The impact of this is slowly dawning on the Cryptocurrency market, as it indicates that one will not be allowed to transfer or potentially use these types of payment mechanisms unless complete Know Your Client (KYC) and AML checks have been carried out. This is because the Fifth AML Directive intends that crypto-asset exchanges comply with anti-money laundering and counter-terrorist financing rules. 

This is where the challenge may lie as some Cryptocurrencies, such as Tether, are ‘owned entities’ which have not yet been subject to KYC/AML checks.

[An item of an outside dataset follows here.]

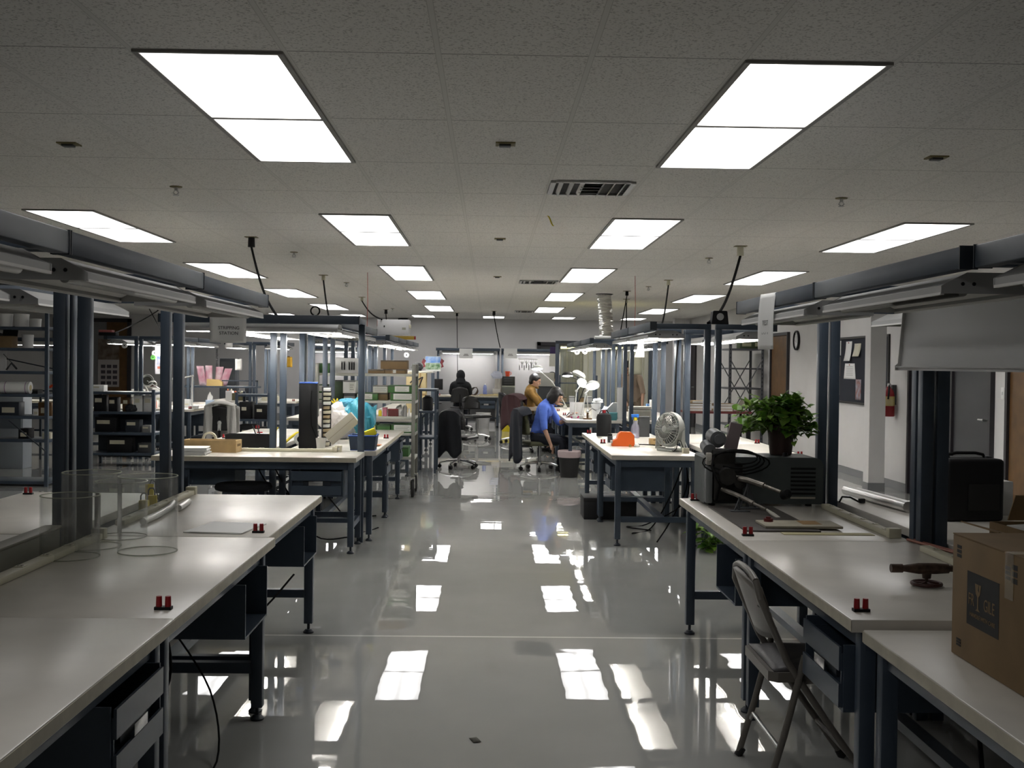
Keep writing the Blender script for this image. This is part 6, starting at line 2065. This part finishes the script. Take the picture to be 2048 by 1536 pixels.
MB().box2(-.22, -.004, .55, .09, 0, .80).done('door', mat('shadow_grey', (.12, .14, .16), .5), t, smooth=False)
# low shelf cart behind the posts
RC = [1.055, .775, .48, .19]
rc = blue_rack(rxp(190, 16.2), rxp(323, 16.2), 16.0, 16.5, RC, 1.09, 'low blue shelf cart seen behind the near left posts', brace=False)
rcx = [o for o in COL.objects if o.get('label') == 'low blue shelf cart seen behind the near left posts'][0]
MB().box2(rxp(190, 16.2), 16.47, .10, rxp(300, 16.2), 16.485, .74).done('back_board', STEELD, rcx, smooth=False)
lst = ((250, 0, .35, .22, BLACK, 'wide black case filling the lower shelf of the low cart'), (222, 1, .30, .21, BLACK, 'black bin on the middle shelf of the low cart, left'), (275, 1, .2, .18, STEELD, 'blue-black bin on the middle shelf of the low cart'), (210, 2, .16, .23, BLACK, 'tall black bin at the left of the upper shelf'), (203, 3, .22, .09, PAPER, 'white carton on top of the low shelf cart, left'), (262, 2, .10, .20, DWOOD, 'dark brown box on the upper shelf of the low cart'), (236, 2, .12, .2, BLACK, 'black box on the upper shelf of the low cart'), (285, 2, .12, .23, PAPER, 'tall white carton on the low cart, middle'), (306, 2, .13, .23, WHITE, 'white bag box on the low cart, right'), (302, 1, .12, .1, mat('mixed_grey', (.25, .25, .24), .6), 'grey parts box on the middle shelf of the low cart'), (300, 0, .2, .14, DGREY, 'dark case on the lower shelf of the low cart'))
for px, lv_, w, h, m, lab in lst:
    z = [RC[2], RC[2], RC[1], RC[0]][lv_] if lv_ else RC[3]
    z = {3: RC[0], 2: RC[1], 1: RC[2], 0: RC[3]}[lv_]
    t = thing('stored_box', lab, 'box', (rxp(px, 16.2), 16.15, z + .0005), 0, 'boxes on the low shelf cart')
    MB().box2(-w / 2, -.06, 0, w / 2, .1, h, bev=.004).done('box', m, t)
    MB().box2(-w * .4, -.0615, h * .55, w * .2, -.0602, h * .8).done('label', CREAM, t, smooth=False)
blob('black_mouse_bag', (rxp(269, 16.1), 16.06, RC[1] + .0005), (.08, .05, .06), CLOTHBK, 'black lumpy bag on the low cart in front of the white carton', 'bag', 71, .25)
t = thing('cloth_wad', 'red cloth wad on the low cart beside the black bag', 'cloth', (rxp(253, 16.1), 16.2, RC[1] + .0005))
blob('cloth', (0, 0, 0), (.05, .05, .11), RED, '', '', 72, .25, parent=t)
blob('fold', (.02, -.03, .0), (.03, .03, .06), mat('crimson', (.35, .02, .05), .6), '', '', 73, .25, parent=t)
# lamps at left bench
GYL = 17.75
mag_lamp((-5.2, 17.6, 0), (-5.42, 17.6, 1.25), (-5.22, 17.55, 1.135), (.3, -.5, -.6), 'white magnifier lamp folded low at left, angled arm', lit=False, heavy=True, r=.07)
mag_lamp((-5.05, 17.55, 0), (-5.05, 17.6, 1.02), (-5.28, 17.5, 1.19), (.2, -.95, .25), 'white round magnifier lamp facing the camera at left', lit=False, r=.095)
mag_lamp((-4.60, 17.55, 0), (-4.60, 17.55, 1.27), (-4.80, 17.5, 1.22), (-.1, -.4, -.9), 'lit white lamp on a stout post left of the tissue box', heavy=True, r=.085)
t = thing('orange_handle_tool', 'orange tool lying on the left bench behind the rack', 'tool', (rxp(118, 17), 17.0, 1.10))
MB().tube([(-.14, 0, -.04), (0, 0, .03), (.14, 0, .12)], [.018, .022, .03], 8).done('handle', mat('orange_red', (.75, .08, .02), .4), t)
MB().box2(-.25, -.06, -.08, .25, .1, -.06).box2(-.24, 0, -1.10, -.21, .03, -.08).box2(.21, 0, -1.10, .24, .03, -.08).done('stand', STEELD, t, smooth=False)
t = thing('tissue_box', 'blue and white tissue box with a tissue standing up', 'tissue box', (rxp(423, 18.6), 18.6, TZ + .0005))
MB().box2(-.06, -.05, 0, .06, .05, .10, bev=.004).done('box', mat('pale_blue_card', (.36, .45, .58), .7), t)
MB().prism([(-.04, 0), (.04, 0), (.045, .06), (.02, .09), (.0, .13), (-.03, .07)], .02, basis((1, 0, 0), (0, 0, 1), (0, .01, .10))).done('tissue', PAPER, t)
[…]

No doubt, I can hear you say  - “So what?”. Well, according to Jeremy Allaire, CEO of Circle, “Asian traders account for about 70% of all crypto trading volume”, and Tether was used for up to 40% of all transactions on Binance and as much as 80% on Huobi, (two of the world’s largest Digital Asset exchanges) as was stated by Coin Metrics earlier this year. Tether is the world’s largest Cryptocurrency in terms of daily trading and, as you can see below, it dwarfs Bitcoin even though Tether is valued (according to Coinbase as at 14/11/19) at approximately £3.2 billion and Bitcoin at £126.2 billion.

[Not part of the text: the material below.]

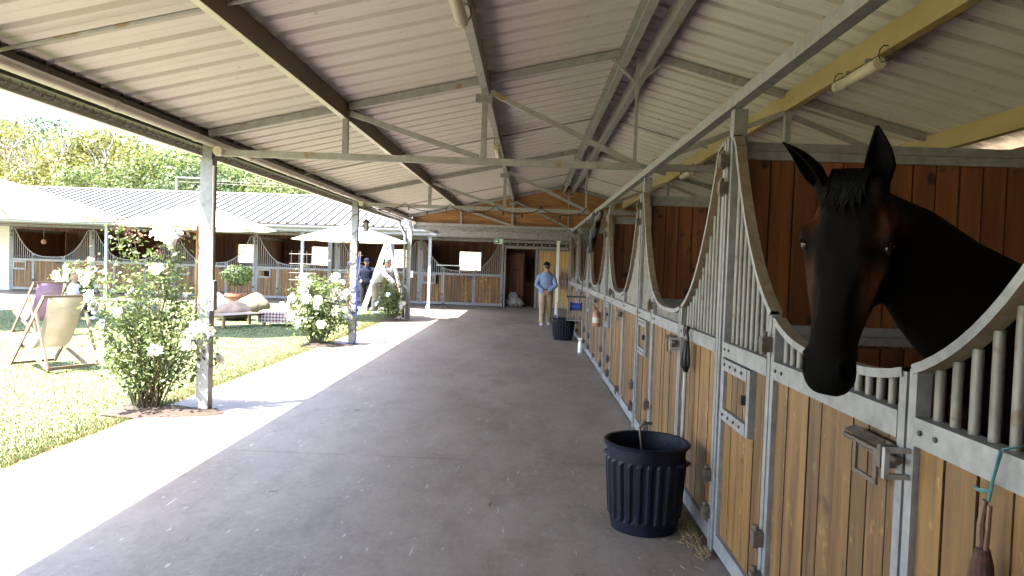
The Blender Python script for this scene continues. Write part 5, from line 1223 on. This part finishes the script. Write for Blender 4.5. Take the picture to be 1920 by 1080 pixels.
for lp in me.loops: vi = lp.vertex_index; uv.data[lp.index].uv = (1.12 * (vi // K) / NX, arc[vi % K])
me.materials.append(M['gingham']); obj('cloth', me, t); 
t = empty('jug', (-6.15, 17.8, .352)); tag(t, 'small white jug on the gingham table', 'jug')
MB().lathe([(.001, 0), (.07, 0), (.085, .06), (.075, .13), (.05, .18), (.058, .21), (.05, .21), (.04, .18), (.001, .17)], 16).build('vessel', M['white'], t, smooth=True); MB().tube([(.07, 0, .16), (.12, 0, .14), (.12, 0, .08), (.08, 0, .06)], .008, 6).build('handle', M['white'], t)
def beanbag(loc, rx, h, m, label, seed):
    b = MB(); ball(b, (0, 0, h * .42), rx, rx * .9, h * .48, n=18); ball(b, (rx * .1, .05, h * .72), rx * .55, rx * .5, h * .33, n=14); ball(b, (rx * .12, .05, h * 1.0), .05, .04, .06)
    me = fuse(b, 'bean_bag', [m], .03, 6); n = len(me.vertices); c = np.empty(n * 3); me.vertices.foreach_get("co", c); c = c.reshape(-1, 3)
    a = np.arctan2(c[:, 1], c[:, 0]); c[:, 2] += .02 * np.sin(a * 7 + seed) * (c[:, 2] / h) * np.clip(1.1 - c[:, 2] / h, 0, 1) * 3; c[:, 2] = np.maximum(c[:, 2], 0); me.vertices.foreach_set("co", c.reshape(-1))
    o = obj('bean_bag', me, None, loc); tag(o, label, 'bean bag', 'bean bags on the lawn')
beanbag((-7.75, 18.7, 0), .54, .46, cloth('taupe cloth', (.034, .028, .027)), 'taupe bean bag behind the low pine table', 1)
beanbag((-7.95, 20.6, 0), .48, .60, cloth('cream cloth', (.13, .105, .07)), 'cream bean bag behind the taupe one', 2)
beanbag((-9.0, 20.2, 0), .52, .60, mat('patterned grey white cloth', (.08, .09, .11), (.4, .4, .4), .85, 0, (16, 16, 16), 2, (.47, .53)), 'grey and white patterned bean bag by the planter', 3)
beanbag((-9.6, 17.6, 0), .5, .5, cloth('pale cloth', (.16, .155, .15)), 'pale bean bag behind the nearest rose bush', 4)
t = empty('potted_shrub', (-9.0, 21.9, 0)); tag(t, 'round leafy shrub in a terracotta planter', 'potted shrub')
terra = mat('terracotta', (.20, .08, .045), (.25, .11, .065), .8, 0, (6, 6, 6), 4)
MB().lathe([(.001, 0), (.22, 0), (.30, .42), (.33, .44), (.33, .52), (.28, .52), (.27, .46), (.001, .45)], 20).build('pot', terra, t, smooth=False)
MB().tube([(0, 0, .4), (.02, 0, .7), (.0, 0, 1.0)], [.03, .025, .015], 7).build('trunk', M['bark'], t)
ng = np.random.default_rng(5); d = ng.normal(0, 1, (1500, 3)); d /= np.linalg.norm(d, axis=1, keepdims=True); rr = (.46 * ng.random(1500) ** .35)[:, None] * (1 + .2 * np.sin(d[:, [0]] * 7) * np.cos(d[:, [2]] * 5))
leaf_mesh('foliage', d * rr * np.array([1, 1, .72]) + np.array([0, 0, 1.08]), d + ng.normal(0, .4, d.shape), .085, M['shrubleaf'], 5, parent=t, ratio=.5)
# stepladder, trellises, dark posts
t = empty('stepladder', (-4.75, 22.6, 0)); tag(t, 'white folding stepladder opened on the lawn by the downpipe', 'ladder')
ap = Vector((.30, -.25, 2.30))
for s in (-1, 1):
    MB().bar((-.45 + .0, -.15 + s * .24, .01), ap + Vector((0, s * .14, 0)), .03, .07).build('rail', M['white'], t)
    MB().bar((.92, .0 + s * .2, .01), ap + Vector((.03, s * .12, -.02)), .025, .04).build('rear_leg', M['white'], t)
for k in range(8):
    q = (k + 1) / 9; a = Vector((-.45, -.15, .01)).lerp(ap, q); w = .24 - .10 * q; MB().box(a.x - .04, a.x + .04, a.y - w, a.y + w, a.z - .015, a.z + .015).build('step', M['white'], t)
MB().box(ap.x - .10, ap.x + .08, ap.y - .17, ap.y + .17, ap.z, ap.z + .03).build('top_platform', M['white'], t)
ld = MB().bar((.02, -.43, 1.25), (.22, -.43, 1.92), .16, .02, (0, 1, 0)).build('side_plate', M['white'], t)
lt = MB()
for k in range(5):
    q = .12 + k * .17; a = Vector((.02, -.443, 1.25)).lerp(Vector((.22, -.443, 1.92)), q)
    lt.bar(a + Vector((-.04, 0, -.02)), a + Vector((.04, 0, -.045)), .006, .03).bar(a + Vector((-.035, 0, -.02)), a + Vector((-.02, 0, .045)), .006, .02).bar(a + Vector((.025, 0, -.04)), a + Vector((.04, 0, .025)), .006, .02)
lt.build('blue_print', M['blue'], ld)
t = empty('wire_trellis', (-6.95, 21.9, 0)); tag(t, 'rusty wire grid trellis standing behind the second rose bush', 'trellis')
for x in (-.36, -.12, .12, .36): MB().tube([(x, 0, 0), (x, 0, 1.9)], .009, 5).build('upright_wire', M['rust'], t)
for z in (.5, 1.0, 1.22, 1.5, 1.8): MB().tube([(-.42, 0, z), (.42, 0, z)], .009, 5).build('cross_wire', M['rust'], t)
t = empty('lattice', (-5.95, 23.2, 0)); tag(t, 'brown lattice screen leaning behind the second post', 'lattice')
for k in range(7):
    x = -.3 + k * .1; MB().bar((x * 1.1, 0, .0), (x * .5 + .25, .3, 1.95), .02, .012).build('lath', M['rust'], t); 
for k in range(8):
    z = .2 + k * .23; MB().bar((-.3 + .07 * k * .6, z * .154, z), (.36 + .02 * k, z * .154, z + .02), .02, .012).build('cross_lath', M['rust'], t)
for k, (x, lb) in enumerate(((-6.9, 'dark square post in front of the end block, left of the second post'), (-4.75, 'dark square post in front of the end block, right of the ladder'))):
    t = empty('dark_post', (x, 24.75, 0)); tag(t, lb, 'post', 'dark posts before the end block')
    MB().box(-.07, .07, -.07, .07, 0, 2.5).build('shaft', M['black'], t); MB().tube([(0, -.085, 1.62), (0, -.07, 1.62)], .022, 10).build('socket', M['white'], t); MB().box(-.11, .11, -.11, .11, -.01, .02).build('foot_plate', M['black'], t)
o = MB().tube([(-4.62 + .5 * math.cos(a) * .3, 26.6 + .12 * math.sin(a), .02 + .006 * i) for i, a in enumerate([j * .5 for j in range(26)])], .012, 6).build('garden_hose', M['cream'], None, (-2.9, -1.0, 0)); tag(o, 'coiled pale hose lying before the end block', 'hose')
# left end of the end block: white gate post and vegetation strip
o = MB().tube([(-3.6, 25.6, .02), (-3.62, 25.4, .06), (-3.52, 25.28, .3), (-3.50, 25.27, .6)], .012, 6).build('loose_cable', M['white']); tag(o, 'white cable hanging from the far veranda post', 'cable')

Value of top 10 Cryptocurrencies 27th Sept 2019





Source: Bloomberg

If owners of a cryptocurrency have not passed KYC and AML checks they may well find that they will not be able to trade certain exchanges, which could subsequently reduce the amount of turnover. The reported trade between Russia and China alleges Chinese importers in Russia are buying up to $30 million a day of Tether (USDT) from Moscow’s over-the-counter trading desk, as Cryptocurrencies are used by the Chinese to send large sums of capital back to their home country. Maya Shakhnazarova, head of OTC trading at Huobi Russia, told CoinDesk, “Chinese traders accumulate a lot of cash in Moscow and need a tether to transfer it to China. A client comes with cash, we register the price at exchanges, when we agree on a price, we make a deal,” Shakhnazarova also added, “The client hands over the cash and a wallet address, the seller sends USDT to the wallet.”

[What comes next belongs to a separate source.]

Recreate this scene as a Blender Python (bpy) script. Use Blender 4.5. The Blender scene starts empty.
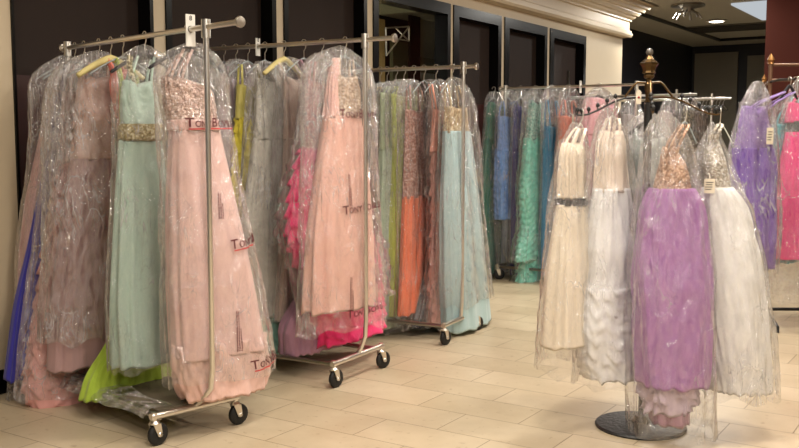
import bpy, bmesh, math, random
import numpy as np
from mathutils import Vector, Matrix
from mathutils.bvhtree import BVHTree

S = bpy.context.scene
COL = S.collection
rnd = random.Random(7)
PI = math.pi

# ------------------------------------------------------------------ camera
F = 930.0
CAMZ = 1.47
TH = math.atan(86.0 / F)
cam = bpy.data.cameras.new('camera')
cam.sensor_width = 36.0
cam.lens = F / 799.0 * 36.0
cam.clip_end = 200
camo = bpy.data.objects.new('camera', cam)
camo.location = (0, 0, CAMZ)
camo.rotation_euler = (PI / 2 - TH, 0, 0)
COL.objects.link(camo)
S.camera = camo

def ray(px, py):
    a = (px - 399.5) / F
    b = (224.0 - py) / F
    return Vector((a, math.cos(TH) + b * math.sin(TH), -math.sin(TH) + b * math.cos(TH)))

def at_z(px, py, z):
    d = ray(px, py)
    t = (z - CAMZ) / d.z
    return Vector((0, 0, CAMZ)) + d * t

def at_d(px, py, dist):
    d = ray(px, py)
    return Vector((0, 0, CAMZ)) + d * (dist / d.y)

def on_plane(px, py, O, N):
    """meeting point with the vertical plane through O, horizontal normal N"""
    d = ray(px, py)
    t = ((O[0]) * N[0] + (O[1]) * N[1]) / (d.x * N[0] + d.y * N[1])
    return Vector((0, 0, CAMZ)) + d * t

U = Vector((.545, .838, 0)).normalized()      # along the long wall
V = Vector((-.838, .545, 0)).normalized()     # into the long wall
NW = -V

# ------------------------------------------------------------------ materials
def newmat(name):
    m = bpy.data.materials.new(name)
    m.use_nodes = True
    nt = m.node_tree
    for n in list(nt.nodes):
        nt.nodes.remove(n)
    out = nt.nodes.new('ShaderNodeOutputMaterial')
    return m, nt, out

def srgb(c):
    r = []
    for v in c[:3]:
        v = v / 255.0
        r.append(v / 12.92 if v <= .04045 else ((v + .055) / 1.055) ** 2.4)
    return (r[0], r[1], r[2], 1)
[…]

It is of little surprise that central banks and regulators are now looking at tightening the controls to stop such flow of funds. Indeed, they are wanting to go one step further and offer their digital currencies, so they can have monitor digitally where transfers are going to and coming from in an attempt to be able to ‘crackdown’ on illicit market activity. Cryptocurrencies that had been subject to extensive KYC/AML checks when the Initial Coin Offerings (ICO) were issued could become a lot more popular. However, those ‘Cryptos’ that are unable to verify their holders may find exchanges will not trade them, and therefore their liquidity could become a real challenge.